Captain Kronos living his best life

    Kronos is a fun example of what I tend to love in British storytelling and movies.  A mixture of dark magic with swashbuckling adventure.  The always summer countryside in Captain Kronos feels similar to that of King Arthur's Knights would play in, and Kronos is definitely riffing on these images and tone.  But with some added Hammer sauceiness.


    I've always considered John Ajvide Lindqvist's novel Let the Right One In to be part of the 'Nordic Noir' boom of the early 2000s that started with The Girl With the Dragon Tattoo.  Its been been a few years since I have read the novel, but I remember a dark pulpy quality.  This dark edge is not a new trend in Europe, however, comparitively to say, Australian, British or American noirs and crime novels of the time, these books of the Nordic North are generally darker and more violent.  Tomas Alfredson's adaption of Let the Right One In brings it's dark, sparce and predatory nature to the screen.  Let the Right One In brings monsters hiding in the forest into a cold harsh resident building in a forever dark winter.  Let the Right One In isn't exactly a gritty urban story, it still has the villiage quality of Captain Kronos, but the surounding trees are now cement tower blocks.  And Eli's presence is still very much that creature lurking in the woods, but instead in coming into to play hero, Oskar finds a kinship with our Monster.

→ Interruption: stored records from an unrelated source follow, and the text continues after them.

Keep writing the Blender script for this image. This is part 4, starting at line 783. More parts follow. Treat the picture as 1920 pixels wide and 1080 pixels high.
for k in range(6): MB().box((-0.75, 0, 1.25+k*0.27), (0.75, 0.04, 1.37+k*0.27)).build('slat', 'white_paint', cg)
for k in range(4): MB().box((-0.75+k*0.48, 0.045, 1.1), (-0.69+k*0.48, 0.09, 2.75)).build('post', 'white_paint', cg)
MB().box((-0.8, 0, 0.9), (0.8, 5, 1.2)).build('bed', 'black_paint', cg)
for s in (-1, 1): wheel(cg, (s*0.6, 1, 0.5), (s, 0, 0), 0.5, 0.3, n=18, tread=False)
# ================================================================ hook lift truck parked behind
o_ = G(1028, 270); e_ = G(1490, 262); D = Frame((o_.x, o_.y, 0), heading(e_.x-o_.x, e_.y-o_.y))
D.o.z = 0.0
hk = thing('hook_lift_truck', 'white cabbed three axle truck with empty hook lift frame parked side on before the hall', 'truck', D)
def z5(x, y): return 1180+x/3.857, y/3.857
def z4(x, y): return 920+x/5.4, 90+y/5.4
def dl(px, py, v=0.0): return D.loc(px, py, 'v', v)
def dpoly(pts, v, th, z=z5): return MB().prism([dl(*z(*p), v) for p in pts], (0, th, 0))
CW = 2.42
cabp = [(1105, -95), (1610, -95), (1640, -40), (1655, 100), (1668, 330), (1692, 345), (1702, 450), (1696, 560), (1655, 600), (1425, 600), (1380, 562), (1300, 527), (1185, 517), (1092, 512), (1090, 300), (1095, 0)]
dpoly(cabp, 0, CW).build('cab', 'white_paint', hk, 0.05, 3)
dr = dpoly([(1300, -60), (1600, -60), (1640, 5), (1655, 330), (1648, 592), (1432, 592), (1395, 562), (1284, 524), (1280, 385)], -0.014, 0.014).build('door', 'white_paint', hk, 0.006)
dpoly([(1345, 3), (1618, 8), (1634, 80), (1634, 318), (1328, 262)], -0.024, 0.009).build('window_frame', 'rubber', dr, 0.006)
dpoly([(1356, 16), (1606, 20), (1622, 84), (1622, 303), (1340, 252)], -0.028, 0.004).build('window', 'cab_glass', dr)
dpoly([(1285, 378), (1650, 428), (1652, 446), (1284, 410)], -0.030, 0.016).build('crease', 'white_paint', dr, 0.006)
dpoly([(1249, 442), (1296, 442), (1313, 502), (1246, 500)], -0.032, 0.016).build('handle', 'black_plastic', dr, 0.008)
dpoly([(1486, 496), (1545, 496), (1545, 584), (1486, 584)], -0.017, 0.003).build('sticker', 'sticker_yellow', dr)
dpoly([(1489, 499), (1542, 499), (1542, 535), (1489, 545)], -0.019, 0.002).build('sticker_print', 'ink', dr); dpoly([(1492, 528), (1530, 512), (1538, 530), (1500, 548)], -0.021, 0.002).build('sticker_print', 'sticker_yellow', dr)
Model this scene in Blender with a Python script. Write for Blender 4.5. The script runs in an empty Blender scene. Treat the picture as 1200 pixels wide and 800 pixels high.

    Every Alfredson movie I have seen loves using empty space to illustrate the isolation of characters.  On this viewing Let the Right One In reminded me a lot of Lucky McKee's 2002 May, the story of a lonely young woman who has a specific relationship with gore and horror and has difficulty relating to those she wants to connect with.  It's a wonderful movie.  Oskar can only communicate through violence, he has a very different relationship with his bullies than his bullies have with Oskar.  A chilling moment is when Oskar smakes one of his bullies in the ear with a rod, and I am still not sure if he is getting revenge or trying to make friends.  Oskar is generally surprised at the howling scream of pain that comes from the boy. 


    The first time I watched Let the Right One In, I saw it as a coming of age and  love story between human and Vampire.  There are so many versions of the romantised Vampire, it's not hard to read this in Let the Right One In.  But now I think it is more primal than that, less emotional and sexual.  Oskar is not suduced by Eli, more he finds kinship because they see the word in similar terms.  And both have a similar realtionship with violence.  In their more tender semming moments, it really feels like they are going through the motions of what they think they should do.  Once Eli starts to trust Oskar, Eli makes it clear Eli is pure creature and there is nothing human in the realtionship.  Whatever Oskar thinks he is feeling or needs to be feeling, Eli cannot reciprocate.  Oskar finds his place with violence he feels more comfortable with a creature that only sees the world through violence and food the than the other people around him.  It's a far more basic and animalistic relationship.

     I generally love Vampire movies because they are great monsters, they are the night, the forests or manner houses they hide it.  The Vampire is a reflection of it's surroundings or the type of story that is being told.  They're an incrediably verssatile Monster.  Like in Captain Kronos, in typical Hammer fashion, the Vampires are the Lords feeding off the villiagers.  In Let the Right One In, Eli is still feeding off the villagers but, has to blend in as the child it looks like.  Actually, the Vampires from both movies are hiding in plan sight.  And it's either the person that is searching or the person that connects that are the ones that find them.  Both Captain Kronos and Let the Right One In represent the time and country they were made in and both were great in different ways.  But those Vampires are there, hiding and hunting whether you are hunting.  And hopefully as movies change they will always be there.